TVP znów wygrywa. TVN nie miał szans w tym starciu
"Receptura", nowy serial TVN-u, zajął ostatnie miejsce w rynku telewizyjnym wśród tzw. "wielkiej czwórki". W paśmie, w którym go emitowano, były programy o znacznie większej widowni. O jakich mowa?
Jak informuje serwis Wirtualnemedia.pl, premierowe odcinki "Receptury" na antenie TVN przyciągały średnio 874 tys. osób w okresie od 5 września do 10 października br. Przełożyło się to na 7,17 proc. udziału w rynku telewizyjnym wśród wszystkich widzów, 8,04 proc. w grupie komercyjnej 16-49 oraz 7,31 proc. w grupie 16-59.
Największą popularność miał drugi odcinek serialu – obejrzało go 1,11 mln widzów. Te wyniki stacja może uznać za niejaki sukces, bo serial "Usta usta", wyświetlany w tym samym paśmie jesienią ub. r., oglądało średnio 776 tys., co jest wynikiem gorszym o 98 tys. Co ciekawe, jednak "Usta usta" poradziły sobie lepiej pod kątem zysku z reklam – zarobiły 13,55 mln zł. "Receptura" przyniosła 7,97 mln zł zysku.
To wszystko związane z "Recepturą" i tak blednie, gdy porównamy wyniki serialu z konkurencją. W tym samym paśmie, czyli w niedzielę po godz. 21:00, było kilka programów, które gromadziły przed telewizorami większą widownię niż produkcja TVN-u. Liderem była TVP1, która emitowała wtedy głównie "Rolnik szuka żony" i początki filmów fabularnych. Średnia oglądalność wynosiła 1,9 mln, co przekładało się na 16 proc. udziału na rynku.
Drugi był Polsat, który nadawał w tym paśmie przeważnie "Kabaret na żywo" i "Love Island. Wyspa miłości" (lekko ponad 1 mln widzów, 8,88 proc. udziału), a trzeci – TVP2 z filmami fabularnymi (960 tys. widzów, 7,88 proc.)

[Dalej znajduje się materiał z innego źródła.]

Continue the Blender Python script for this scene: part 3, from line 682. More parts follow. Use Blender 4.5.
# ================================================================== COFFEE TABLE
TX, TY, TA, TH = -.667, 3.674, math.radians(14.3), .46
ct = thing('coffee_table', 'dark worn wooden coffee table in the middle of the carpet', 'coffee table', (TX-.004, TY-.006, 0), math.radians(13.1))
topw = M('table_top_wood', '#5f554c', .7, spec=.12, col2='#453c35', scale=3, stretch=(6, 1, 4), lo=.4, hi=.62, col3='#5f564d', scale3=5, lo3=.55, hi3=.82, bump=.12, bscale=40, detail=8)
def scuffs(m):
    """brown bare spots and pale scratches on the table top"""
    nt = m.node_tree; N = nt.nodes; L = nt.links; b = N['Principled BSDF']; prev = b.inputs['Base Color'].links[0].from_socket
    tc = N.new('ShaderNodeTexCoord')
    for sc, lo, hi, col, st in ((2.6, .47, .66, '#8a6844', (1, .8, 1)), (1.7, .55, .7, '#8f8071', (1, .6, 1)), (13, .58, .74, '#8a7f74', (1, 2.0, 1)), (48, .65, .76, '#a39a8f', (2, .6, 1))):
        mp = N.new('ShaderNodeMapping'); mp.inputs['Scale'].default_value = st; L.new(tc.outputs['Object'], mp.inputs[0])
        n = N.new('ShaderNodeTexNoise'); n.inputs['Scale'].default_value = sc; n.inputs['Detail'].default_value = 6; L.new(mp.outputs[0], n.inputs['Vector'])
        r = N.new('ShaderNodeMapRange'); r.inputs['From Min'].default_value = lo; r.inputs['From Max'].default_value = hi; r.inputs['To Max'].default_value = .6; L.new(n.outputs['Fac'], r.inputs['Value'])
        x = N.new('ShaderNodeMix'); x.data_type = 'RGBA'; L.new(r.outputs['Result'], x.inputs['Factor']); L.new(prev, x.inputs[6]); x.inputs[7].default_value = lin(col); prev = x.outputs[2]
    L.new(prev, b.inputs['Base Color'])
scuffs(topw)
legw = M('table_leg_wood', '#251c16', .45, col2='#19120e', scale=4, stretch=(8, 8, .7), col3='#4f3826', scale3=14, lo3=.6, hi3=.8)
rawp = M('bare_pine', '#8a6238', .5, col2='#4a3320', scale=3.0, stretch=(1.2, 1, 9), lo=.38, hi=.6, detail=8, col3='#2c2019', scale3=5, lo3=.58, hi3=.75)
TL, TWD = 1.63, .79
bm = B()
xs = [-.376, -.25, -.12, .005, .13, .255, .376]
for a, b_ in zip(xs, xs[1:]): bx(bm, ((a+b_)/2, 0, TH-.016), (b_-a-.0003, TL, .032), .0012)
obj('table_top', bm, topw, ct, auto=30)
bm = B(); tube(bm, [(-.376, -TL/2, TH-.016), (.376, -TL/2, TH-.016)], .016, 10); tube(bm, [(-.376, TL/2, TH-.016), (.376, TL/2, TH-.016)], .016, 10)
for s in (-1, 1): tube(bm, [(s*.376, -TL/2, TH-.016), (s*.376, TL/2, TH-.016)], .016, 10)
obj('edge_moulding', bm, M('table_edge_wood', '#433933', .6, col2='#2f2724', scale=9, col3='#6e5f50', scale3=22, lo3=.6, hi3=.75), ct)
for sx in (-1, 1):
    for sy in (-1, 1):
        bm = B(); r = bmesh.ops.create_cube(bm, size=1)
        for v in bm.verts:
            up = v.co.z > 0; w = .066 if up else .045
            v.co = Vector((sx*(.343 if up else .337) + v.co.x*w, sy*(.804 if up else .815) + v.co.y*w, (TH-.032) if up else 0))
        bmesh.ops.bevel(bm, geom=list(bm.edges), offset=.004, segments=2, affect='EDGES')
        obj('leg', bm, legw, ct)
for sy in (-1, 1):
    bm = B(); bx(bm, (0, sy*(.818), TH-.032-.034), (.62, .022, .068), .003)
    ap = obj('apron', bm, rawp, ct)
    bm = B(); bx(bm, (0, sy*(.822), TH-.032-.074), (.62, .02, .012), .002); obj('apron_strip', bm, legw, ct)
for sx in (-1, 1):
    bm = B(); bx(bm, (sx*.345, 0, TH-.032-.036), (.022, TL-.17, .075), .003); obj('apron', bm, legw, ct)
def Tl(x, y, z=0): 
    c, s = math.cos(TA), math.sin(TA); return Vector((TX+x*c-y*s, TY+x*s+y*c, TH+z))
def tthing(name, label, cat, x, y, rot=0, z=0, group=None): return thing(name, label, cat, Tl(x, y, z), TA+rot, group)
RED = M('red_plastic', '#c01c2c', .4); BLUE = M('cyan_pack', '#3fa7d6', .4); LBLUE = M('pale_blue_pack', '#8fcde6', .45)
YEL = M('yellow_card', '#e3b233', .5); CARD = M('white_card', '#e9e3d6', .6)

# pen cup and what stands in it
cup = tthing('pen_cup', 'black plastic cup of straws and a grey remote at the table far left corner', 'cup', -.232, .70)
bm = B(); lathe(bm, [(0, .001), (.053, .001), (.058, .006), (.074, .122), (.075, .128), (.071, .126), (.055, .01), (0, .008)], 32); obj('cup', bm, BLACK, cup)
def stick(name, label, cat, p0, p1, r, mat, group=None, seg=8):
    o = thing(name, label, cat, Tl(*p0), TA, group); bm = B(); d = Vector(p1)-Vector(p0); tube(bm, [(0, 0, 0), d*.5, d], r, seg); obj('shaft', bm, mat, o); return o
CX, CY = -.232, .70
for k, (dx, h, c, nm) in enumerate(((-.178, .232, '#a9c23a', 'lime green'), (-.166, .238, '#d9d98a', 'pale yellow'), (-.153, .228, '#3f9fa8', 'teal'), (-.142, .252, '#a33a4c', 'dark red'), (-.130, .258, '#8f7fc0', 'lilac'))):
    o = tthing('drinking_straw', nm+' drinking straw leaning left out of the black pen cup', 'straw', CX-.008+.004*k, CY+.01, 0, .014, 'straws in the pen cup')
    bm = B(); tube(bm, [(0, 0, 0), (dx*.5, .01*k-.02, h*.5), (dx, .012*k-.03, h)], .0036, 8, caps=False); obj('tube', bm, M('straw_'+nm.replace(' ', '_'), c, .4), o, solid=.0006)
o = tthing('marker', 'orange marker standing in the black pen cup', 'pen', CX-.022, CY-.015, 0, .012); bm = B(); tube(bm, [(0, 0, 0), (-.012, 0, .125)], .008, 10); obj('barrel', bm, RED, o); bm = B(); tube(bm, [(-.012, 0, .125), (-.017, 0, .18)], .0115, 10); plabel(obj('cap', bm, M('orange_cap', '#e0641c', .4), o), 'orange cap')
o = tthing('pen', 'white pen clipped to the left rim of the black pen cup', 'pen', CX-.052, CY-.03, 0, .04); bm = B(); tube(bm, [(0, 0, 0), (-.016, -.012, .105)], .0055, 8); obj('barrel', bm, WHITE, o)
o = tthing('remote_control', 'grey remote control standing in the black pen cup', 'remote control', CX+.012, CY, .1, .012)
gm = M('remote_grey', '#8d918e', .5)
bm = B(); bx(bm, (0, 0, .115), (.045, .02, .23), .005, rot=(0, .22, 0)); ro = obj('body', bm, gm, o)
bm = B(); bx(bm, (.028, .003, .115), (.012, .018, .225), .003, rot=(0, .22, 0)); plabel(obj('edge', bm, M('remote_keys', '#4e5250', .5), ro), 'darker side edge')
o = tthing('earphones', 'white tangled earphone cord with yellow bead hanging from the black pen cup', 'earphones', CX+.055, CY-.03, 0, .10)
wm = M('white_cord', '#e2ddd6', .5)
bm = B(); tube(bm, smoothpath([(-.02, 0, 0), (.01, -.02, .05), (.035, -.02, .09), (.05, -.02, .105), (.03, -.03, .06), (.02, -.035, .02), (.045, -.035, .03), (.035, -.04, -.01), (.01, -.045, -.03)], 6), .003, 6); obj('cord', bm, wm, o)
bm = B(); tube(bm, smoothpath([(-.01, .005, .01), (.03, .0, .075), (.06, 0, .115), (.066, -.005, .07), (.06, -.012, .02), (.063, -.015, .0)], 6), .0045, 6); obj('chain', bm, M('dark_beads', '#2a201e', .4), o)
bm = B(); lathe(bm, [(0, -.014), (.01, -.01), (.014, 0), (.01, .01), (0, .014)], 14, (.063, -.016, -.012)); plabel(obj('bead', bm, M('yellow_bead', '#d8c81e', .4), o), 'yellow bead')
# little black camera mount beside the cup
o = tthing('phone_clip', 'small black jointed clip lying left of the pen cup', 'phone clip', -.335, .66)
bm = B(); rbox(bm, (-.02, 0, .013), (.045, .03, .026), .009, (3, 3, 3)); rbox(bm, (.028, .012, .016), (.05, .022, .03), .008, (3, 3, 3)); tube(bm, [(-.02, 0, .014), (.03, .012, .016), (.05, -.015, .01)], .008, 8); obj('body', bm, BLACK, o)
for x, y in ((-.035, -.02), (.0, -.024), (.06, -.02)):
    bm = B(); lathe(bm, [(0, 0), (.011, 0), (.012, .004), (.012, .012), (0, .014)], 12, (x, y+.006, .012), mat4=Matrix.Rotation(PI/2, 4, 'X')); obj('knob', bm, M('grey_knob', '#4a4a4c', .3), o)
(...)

Przypomnijmy, że akcja "Receptury" ma miejsce równocześnie w okresie międzywojennym oraz w czasach dzisiejszych. To opowieść o dwóch niezależnych kobietach, które podążają za recepturą słynnej czekolady Wedla. Główne role grają Agnieszka Więdłocha i Zofia Wichłacz.